List each line of the data that holds the string "picture".

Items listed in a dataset
** Begin **

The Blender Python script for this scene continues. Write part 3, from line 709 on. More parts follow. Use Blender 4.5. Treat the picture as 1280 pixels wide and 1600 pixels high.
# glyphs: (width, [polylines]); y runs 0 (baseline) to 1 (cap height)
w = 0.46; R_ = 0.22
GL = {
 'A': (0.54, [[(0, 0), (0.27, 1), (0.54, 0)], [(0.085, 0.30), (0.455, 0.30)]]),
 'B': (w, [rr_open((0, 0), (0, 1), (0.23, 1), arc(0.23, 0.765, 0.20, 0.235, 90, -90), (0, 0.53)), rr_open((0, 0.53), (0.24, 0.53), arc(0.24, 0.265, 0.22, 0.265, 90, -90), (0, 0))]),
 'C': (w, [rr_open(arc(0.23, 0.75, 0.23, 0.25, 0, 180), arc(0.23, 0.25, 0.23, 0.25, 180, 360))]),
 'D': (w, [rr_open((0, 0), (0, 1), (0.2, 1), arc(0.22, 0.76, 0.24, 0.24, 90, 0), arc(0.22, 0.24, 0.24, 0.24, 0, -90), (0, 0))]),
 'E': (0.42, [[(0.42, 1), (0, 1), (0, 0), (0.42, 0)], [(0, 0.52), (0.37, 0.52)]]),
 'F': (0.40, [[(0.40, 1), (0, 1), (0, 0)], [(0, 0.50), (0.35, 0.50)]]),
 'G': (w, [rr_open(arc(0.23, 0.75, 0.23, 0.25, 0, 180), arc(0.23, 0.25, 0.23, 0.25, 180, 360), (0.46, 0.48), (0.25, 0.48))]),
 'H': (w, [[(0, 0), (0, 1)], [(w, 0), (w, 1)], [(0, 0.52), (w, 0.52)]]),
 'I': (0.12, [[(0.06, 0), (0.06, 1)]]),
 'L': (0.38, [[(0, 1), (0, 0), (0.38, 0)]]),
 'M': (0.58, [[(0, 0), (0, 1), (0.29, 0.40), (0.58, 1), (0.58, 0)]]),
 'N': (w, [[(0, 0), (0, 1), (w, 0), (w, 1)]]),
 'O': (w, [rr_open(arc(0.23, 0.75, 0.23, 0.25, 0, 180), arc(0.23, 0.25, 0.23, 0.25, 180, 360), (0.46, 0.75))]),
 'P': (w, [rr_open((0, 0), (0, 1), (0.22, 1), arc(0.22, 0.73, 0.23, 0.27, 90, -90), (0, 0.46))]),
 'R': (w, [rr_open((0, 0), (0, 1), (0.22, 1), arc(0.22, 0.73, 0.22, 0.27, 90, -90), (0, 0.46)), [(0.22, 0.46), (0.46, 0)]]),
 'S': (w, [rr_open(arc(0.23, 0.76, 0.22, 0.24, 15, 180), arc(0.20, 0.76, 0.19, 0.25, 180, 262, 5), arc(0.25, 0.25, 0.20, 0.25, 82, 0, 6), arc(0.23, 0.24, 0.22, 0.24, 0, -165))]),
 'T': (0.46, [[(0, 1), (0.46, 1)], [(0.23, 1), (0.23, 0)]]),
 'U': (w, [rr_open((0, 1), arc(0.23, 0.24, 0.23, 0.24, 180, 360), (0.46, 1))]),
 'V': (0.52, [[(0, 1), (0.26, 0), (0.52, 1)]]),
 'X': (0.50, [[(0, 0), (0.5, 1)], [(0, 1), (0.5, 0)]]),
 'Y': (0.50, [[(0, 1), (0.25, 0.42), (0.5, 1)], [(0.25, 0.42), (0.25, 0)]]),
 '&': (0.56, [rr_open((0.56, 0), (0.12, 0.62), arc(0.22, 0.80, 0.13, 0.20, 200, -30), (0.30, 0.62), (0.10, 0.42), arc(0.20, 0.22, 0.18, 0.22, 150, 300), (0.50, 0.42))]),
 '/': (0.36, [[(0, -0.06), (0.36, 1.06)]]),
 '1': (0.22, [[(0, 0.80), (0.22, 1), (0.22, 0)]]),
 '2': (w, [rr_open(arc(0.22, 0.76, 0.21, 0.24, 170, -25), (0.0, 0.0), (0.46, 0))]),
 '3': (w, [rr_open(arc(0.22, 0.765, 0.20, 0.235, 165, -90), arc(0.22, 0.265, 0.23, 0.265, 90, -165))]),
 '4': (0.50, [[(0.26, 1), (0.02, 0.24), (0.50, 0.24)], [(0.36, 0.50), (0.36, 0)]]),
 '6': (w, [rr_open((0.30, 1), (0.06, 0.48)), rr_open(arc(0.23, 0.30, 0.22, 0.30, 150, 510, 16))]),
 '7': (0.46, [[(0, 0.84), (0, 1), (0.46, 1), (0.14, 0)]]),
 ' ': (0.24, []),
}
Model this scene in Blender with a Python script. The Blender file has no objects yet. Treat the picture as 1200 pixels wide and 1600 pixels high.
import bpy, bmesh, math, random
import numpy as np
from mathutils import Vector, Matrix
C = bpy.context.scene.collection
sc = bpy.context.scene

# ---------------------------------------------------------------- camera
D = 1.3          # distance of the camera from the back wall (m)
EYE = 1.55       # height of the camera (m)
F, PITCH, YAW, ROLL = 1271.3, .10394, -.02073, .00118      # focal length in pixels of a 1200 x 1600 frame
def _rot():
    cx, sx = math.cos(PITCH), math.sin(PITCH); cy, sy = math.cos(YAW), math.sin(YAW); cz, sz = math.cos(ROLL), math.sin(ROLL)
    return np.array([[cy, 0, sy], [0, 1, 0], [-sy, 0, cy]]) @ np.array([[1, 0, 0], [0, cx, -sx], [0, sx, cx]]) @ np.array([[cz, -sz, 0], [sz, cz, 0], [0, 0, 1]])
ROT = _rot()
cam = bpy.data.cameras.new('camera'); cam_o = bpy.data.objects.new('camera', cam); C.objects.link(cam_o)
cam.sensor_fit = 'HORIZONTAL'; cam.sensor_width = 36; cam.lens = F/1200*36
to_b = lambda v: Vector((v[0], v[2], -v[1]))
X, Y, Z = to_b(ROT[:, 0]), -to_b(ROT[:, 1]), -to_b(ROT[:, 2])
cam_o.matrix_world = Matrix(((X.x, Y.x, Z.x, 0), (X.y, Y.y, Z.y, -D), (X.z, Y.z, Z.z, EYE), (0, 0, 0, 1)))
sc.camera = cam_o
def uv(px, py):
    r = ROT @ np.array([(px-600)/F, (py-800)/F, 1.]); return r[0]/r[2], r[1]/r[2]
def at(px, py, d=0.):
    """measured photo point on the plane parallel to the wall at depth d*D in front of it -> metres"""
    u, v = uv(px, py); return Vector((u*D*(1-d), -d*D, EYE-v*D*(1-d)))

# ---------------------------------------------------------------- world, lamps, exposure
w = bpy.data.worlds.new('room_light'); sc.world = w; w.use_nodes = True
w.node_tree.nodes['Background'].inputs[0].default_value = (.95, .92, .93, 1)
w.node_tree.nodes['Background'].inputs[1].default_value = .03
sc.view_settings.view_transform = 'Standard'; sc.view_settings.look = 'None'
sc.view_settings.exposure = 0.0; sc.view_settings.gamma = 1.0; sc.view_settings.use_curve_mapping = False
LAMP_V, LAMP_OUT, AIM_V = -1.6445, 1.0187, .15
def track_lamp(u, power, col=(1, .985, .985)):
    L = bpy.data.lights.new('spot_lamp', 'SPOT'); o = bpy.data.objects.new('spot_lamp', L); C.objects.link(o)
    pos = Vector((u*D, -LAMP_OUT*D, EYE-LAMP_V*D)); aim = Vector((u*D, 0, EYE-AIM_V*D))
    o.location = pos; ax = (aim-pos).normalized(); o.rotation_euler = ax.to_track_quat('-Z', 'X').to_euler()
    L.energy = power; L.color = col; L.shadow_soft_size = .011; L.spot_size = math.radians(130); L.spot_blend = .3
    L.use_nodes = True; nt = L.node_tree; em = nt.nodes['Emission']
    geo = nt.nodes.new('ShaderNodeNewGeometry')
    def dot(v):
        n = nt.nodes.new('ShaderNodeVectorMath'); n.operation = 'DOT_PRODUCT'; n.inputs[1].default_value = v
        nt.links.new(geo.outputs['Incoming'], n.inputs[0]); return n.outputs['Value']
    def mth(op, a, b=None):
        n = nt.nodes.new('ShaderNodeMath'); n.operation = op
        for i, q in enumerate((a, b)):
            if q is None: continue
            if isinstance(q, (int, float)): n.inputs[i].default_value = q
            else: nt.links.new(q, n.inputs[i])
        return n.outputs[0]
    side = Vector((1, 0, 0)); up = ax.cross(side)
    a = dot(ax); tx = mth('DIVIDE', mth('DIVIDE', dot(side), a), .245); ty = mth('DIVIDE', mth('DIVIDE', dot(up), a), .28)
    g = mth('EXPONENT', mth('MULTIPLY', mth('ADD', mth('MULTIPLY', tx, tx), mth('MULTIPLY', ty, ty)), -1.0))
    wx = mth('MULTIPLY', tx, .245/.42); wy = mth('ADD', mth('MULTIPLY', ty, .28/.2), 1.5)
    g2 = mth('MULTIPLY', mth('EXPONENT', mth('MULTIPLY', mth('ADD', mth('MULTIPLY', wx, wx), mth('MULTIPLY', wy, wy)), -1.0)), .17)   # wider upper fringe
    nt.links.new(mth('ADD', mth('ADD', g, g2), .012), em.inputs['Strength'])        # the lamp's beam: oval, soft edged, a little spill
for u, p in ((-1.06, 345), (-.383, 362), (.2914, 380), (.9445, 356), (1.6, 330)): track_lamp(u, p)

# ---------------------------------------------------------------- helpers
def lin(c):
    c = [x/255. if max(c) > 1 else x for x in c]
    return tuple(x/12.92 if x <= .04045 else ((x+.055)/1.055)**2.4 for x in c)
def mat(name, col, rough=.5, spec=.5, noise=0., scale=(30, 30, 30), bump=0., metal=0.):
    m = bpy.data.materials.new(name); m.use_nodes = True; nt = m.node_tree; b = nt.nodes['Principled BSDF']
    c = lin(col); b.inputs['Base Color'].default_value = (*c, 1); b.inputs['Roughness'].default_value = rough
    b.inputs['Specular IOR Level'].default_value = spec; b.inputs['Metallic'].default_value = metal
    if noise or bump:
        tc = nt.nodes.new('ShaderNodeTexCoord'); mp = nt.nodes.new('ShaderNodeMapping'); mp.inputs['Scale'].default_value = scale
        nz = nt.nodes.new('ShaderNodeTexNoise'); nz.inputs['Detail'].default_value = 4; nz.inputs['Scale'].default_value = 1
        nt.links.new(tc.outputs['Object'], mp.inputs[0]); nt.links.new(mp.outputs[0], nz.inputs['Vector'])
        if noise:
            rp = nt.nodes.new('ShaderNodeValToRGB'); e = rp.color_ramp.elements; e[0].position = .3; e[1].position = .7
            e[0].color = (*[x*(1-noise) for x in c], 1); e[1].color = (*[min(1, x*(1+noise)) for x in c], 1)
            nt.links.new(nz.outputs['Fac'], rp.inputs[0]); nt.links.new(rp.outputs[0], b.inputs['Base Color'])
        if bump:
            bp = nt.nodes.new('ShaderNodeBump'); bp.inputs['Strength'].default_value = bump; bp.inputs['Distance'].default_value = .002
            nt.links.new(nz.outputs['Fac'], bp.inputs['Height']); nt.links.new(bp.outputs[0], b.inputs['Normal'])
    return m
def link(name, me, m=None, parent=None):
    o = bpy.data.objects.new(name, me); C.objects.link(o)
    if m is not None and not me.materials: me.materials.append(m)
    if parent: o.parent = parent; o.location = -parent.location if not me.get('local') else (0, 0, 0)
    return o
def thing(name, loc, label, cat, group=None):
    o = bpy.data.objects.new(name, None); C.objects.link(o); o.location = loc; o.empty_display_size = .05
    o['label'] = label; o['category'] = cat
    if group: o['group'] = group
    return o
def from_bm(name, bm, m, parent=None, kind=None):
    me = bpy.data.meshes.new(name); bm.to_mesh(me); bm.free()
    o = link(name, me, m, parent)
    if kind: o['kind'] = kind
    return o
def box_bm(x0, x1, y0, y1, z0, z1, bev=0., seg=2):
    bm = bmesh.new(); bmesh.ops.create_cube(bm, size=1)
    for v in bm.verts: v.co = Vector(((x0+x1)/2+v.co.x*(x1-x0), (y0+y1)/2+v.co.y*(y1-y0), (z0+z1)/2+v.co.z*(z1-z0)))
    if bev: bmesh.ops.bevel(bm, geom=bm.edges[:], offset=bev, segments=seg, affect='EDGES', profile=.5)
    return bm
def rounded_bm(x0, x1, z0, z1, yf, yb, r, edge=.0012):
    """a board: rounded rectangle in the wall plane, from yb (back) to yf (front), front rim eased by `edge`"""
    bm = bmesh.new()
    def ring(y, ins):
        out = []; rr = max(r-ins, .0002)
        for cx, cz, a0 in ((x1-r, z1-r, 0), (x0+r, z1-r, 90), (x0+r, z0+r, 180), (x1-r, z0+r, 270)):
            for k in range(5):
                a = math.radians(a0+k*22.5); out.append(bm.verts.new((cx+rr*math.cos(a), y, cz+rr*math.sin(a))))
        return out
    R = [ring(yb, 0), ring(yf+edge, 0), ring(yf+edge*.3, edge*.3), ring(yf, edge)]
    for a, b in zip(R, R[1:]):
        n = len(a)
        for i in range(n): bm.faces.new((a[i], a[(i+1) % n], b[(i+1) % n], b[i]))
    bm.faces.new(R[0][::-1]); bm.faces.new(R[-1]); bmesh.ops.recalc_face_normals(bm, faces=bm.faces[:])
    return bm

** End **

COMPLETED EXERCISE
The Blender Python script for this scene continues. Write part 3, from line 709 on. More parts follow. Use Blender 4.5. Treat the picture as 1280 pixels wide and 1600 pixels high.
Model this scene in Blender with a Python script. The Blender file has no objects yet. Treat the picture as 1200 pixels wide and 1600 pixels high.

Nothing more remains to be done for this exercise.